BEAUTIFUL MESS

It is quiet in my house at the moment, two off to school, one off to work. But while there is silence, there is not calm.

Shoes crowd the entrance to my stairwell. We have a place for those, MANY places for those, none of which include where the myriad of pairs currently rests. 

A pile of rumpled clothes sits to the side of my kitchen island, dirty socks are actually on my countertop. It was a late practice last night, a quick transition of the baseball bag this morning. Old stuff out, game uniform in, let the wreckage fall where it may.

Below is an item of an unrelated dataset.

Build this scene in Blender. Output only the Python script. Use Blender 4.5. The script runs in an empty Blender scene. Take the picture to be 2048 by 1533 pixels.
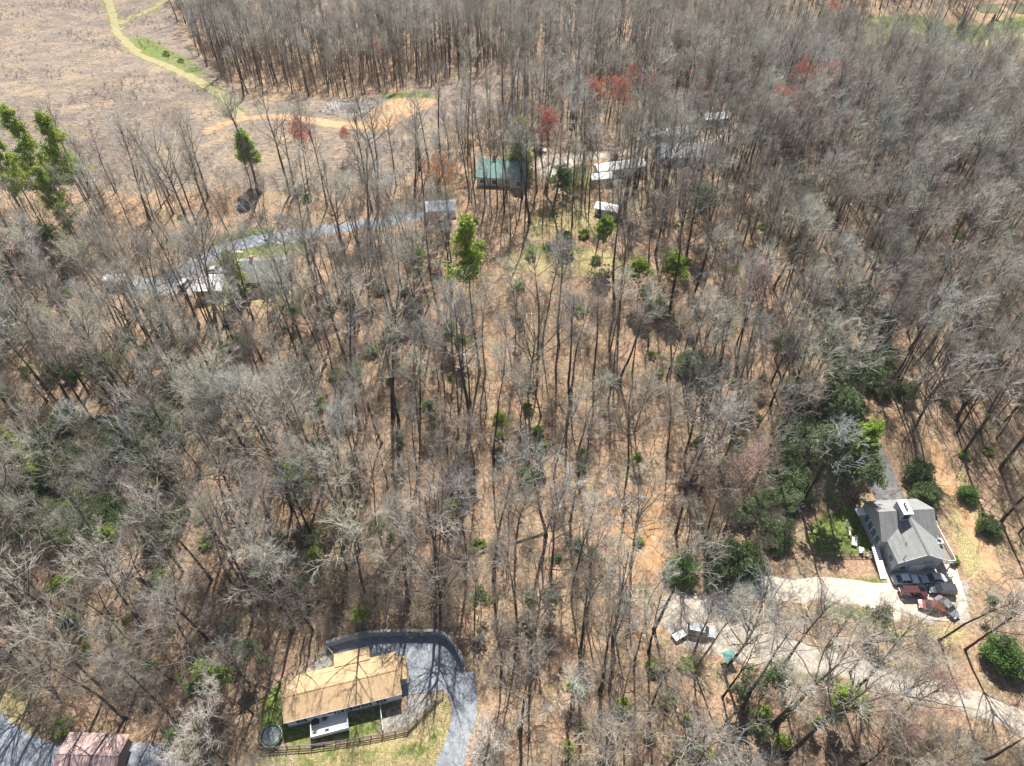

Amazon packages sit on one end of my dining room table, a track uniform on the other. School papers and supplies dot the space in-between. Looking beyond the scattered dirty dishes there’s unopened mail, draped sweatshirts, and if I’m seeing this correctly, a rubber ducky? 

I swear this place was clean yesterday.

At first glance I am overwhelmed. Family life with teenagers feels like punching at waves, forever walking the beach tossing starfish back into the ocean only to look up at countless other critters who are not where they belong.

At first I am overwhelmed.

But then I am beautifully overwhelmed.

The shoes that never seem to find their way back to a closet? 

At second glance they are treasured monuments, arrows of canvas and suede pointing to the fact that my boys are home. With one leaving for college this summer, this will not always be the case. But for now, both they and their shoes are mine.

The dirty clothes in my kitchen, the track uniform on my table? 

With a fresh look they are testaments to the gift of healthy bodies, to two young men able to participate and play. They are legs that can run, arms that can throw, hearts that can push and compete. A leg injury last year taught us that these things should not be taken for granted. The tragedies of life further remind us that there are rarely any guarantees.

The dishes, the packages, the mail, the school supplies, the rubber ducky? Really, a rubber ducky?

When I turn again they are not so much piles of mess as they are mountains of evidence of a life lived well. A life lived learning, growing, existing together. A life lived within the beauty of family, within the busyness of time, a life lived within a place where four humans can unite. 

We talk here, we eat here, we pass quickly here, we linger here. We love and disagree and laugh and yes, we make a mess. 

And we do it all together

No, there is not calm in my house at this moment, but there is life. 

I will miss this someday, I remember. 

And now I’ll go start punching at some waves.